Eastern Theological Journal 9 (2023) 1, 9-33

Content

    1. God is one; 2. The Spirit gives the vision of the Father’s face, which is the Son; 3. Divine femininity; 4. Mary as an image of the Father’s motherhood; 5. Femininity and motherhood of the Son; 6. Son proceeds from the Father; the Incarnate Word proceeds from the Word being with God; Conclusion

    ABSTRACT
    The aim of this article is to discuss Clement of Alexandria’s Trinitarian doctrine in the context of his confrontation with Valentinian Gnosticism.

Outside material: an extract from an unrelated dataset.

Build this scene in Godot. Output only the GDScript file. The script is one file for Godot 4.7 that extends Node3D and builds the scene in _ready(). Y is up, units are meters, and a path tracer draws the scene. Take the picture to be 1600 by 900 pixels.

Trinitarian theology is only briefly suggested in Clement’s works, and especially the role of the Holy Spirit in the Trinity is nowhere clearly discussed by the author. However, the concept of the reciprocal relationship between the Father and the Son in the Holy Spirit – a relationship that humans are to enter into through the power of the Holy Spirit – is one of the main lines of Clement’s thought. The question is to what extent Clement, with his concept of the proliferating reciprocity of the Father and the Son, responds to the Valentinian
    notion of the divine Pleroma (Fullness), consisting of a chain of pairs of masculine and feminine aeons, and their theory of salvation as the entry of the spiritual seed present in man into the Fullness. This article
    explores how Clement uses Valentinian concepts of divine syzygies, the aeon procession and femininity in the divine Fullness to express his own view of the Trinity and divine love and mercy.